The architecture for Nvidia’s AI Blackwell is a two-reticle package, meaning that the chips each have an area of approximately 800 mm2, raising the issue of how to fit the rectangular chips on a round 300 mm wafer, according to a report by ACM Research. 

With a chip size of ~800 mm2, you can fit approximately 64 chips on a round 300 mm wafer, the report said. “However, as the chip is square and the wafer is round, a significant amount of silicon goes to waste in processing the chip,” the report noted. 

Silicon wafers are round because they are cut from cylindrical silicon ingots, made in a process as old as the dipping of a wax candle. 

The inflection point for panels will come in a few years when reticle sizes reach 4,500 mm2, according to Lam. When reticle sizes exceed 7,700 mm2, around 2030, panels will become a more attractive option as AI chip interposers, Lee said. 

Lam is working with the industry ecosystem, including chip designers and research institutions to co-optimize processes. The disruption may create a new ecosystem. 

“The suppliers will change from the typical silicon carriers to glass carriers, new players you might not have heard of three to four years ago,” Lee said, declining to name companies. “Panels are in production today. For example, the 600 mm size is in low-volume production for low-end chips, RF chips. For AI chips, that’s still in development, and it will take some time.” 

Lam sees competition from foundries to substrate makers.  

“The final ecosystem, what it will look like, is uncertain,” Lee said. “Multiple sizes are coming from different players. There is a lack of standardization. We do expect in the long run, standardization will happen.” 

New suppliers 

One potential new panel supplier is glass substrate maker Absolics, an affiliate of South Korea-based SKC. The company made headlines in May 2024 when it won a $75 million CHIPS Act grant from the U.S. government to invest in a substrate facility in the U.S. state of Georgia. 

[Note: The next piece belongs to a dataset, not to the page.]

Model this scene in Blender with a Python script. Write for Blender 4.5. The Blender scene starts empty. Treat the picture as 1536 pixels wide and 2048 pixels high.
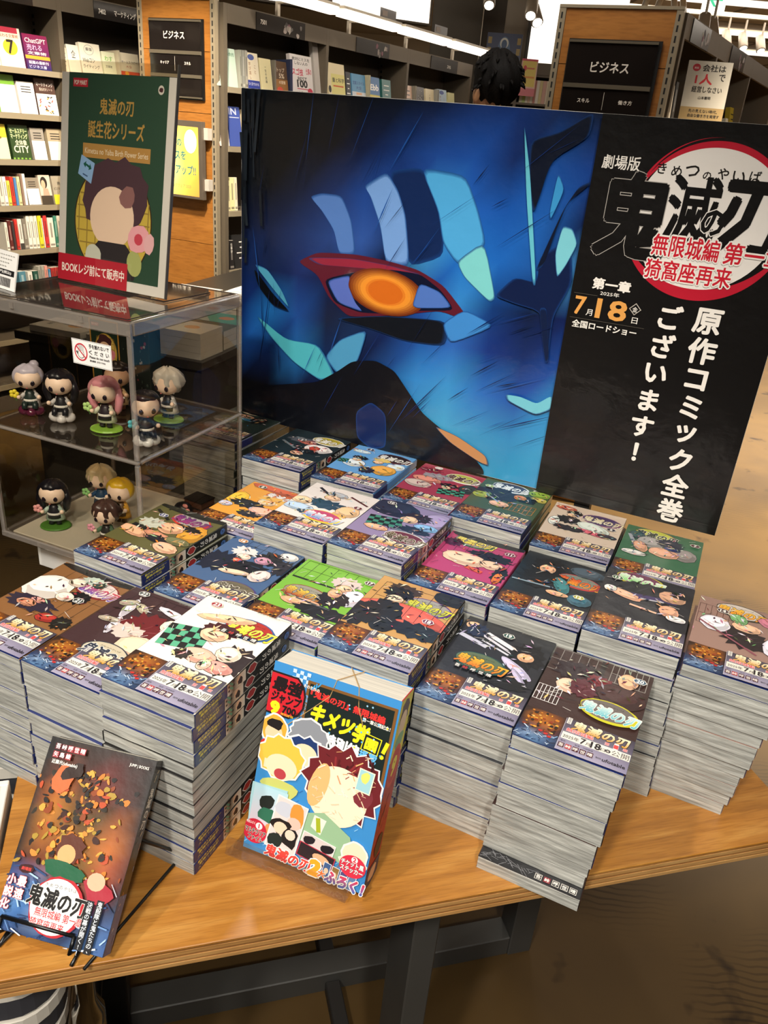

At the time, Absolics said its glass substrates will boost performance of chips for AI, HPC and data centers.  

The company didn’t respond to EE Times’ request for comment. 

Major companies in the supply chain have announced their entry to the panel business. 

Nikon in July started taking orders for its Digital Lithography System DSP-100. The system is specifically developed for advanced packaging applications, supporting large substrates up to 600 mm2

Source: Nikon 

For 100 mm2 large packages, productivity per substrate is nine times higher than when utilizing 300 mm wafers, Nikon said on its website.  

“Additionally, the system offers high-precision correction for substrate warpage and deformation, reducing production costs with maskless technology and minimizing maintenance costs with solid-state light sources, supporting greener manufacturing,” Nikon said. 

Applied Materials is also making tools for panel processing. 

“Silicon is a great substrate material, but wafers are round, so you can only make a small number of rectangular AI accelerators per substrate,” Amulya Athayde, senior director of strategic marketing at Applied’s Heterogeneous Integration Business Unit, told EE Times. 

The company provides a suite of panel-processing tools with front-end patterning for packaging applications – including lithography, PVD, CVD, metrology, pattern review and testing.  

“Based on our experience with handling large form-factor substrates for the display tool market, Applied is in a unique position to scale wafer processing technology to the panel scale,” Athayde said.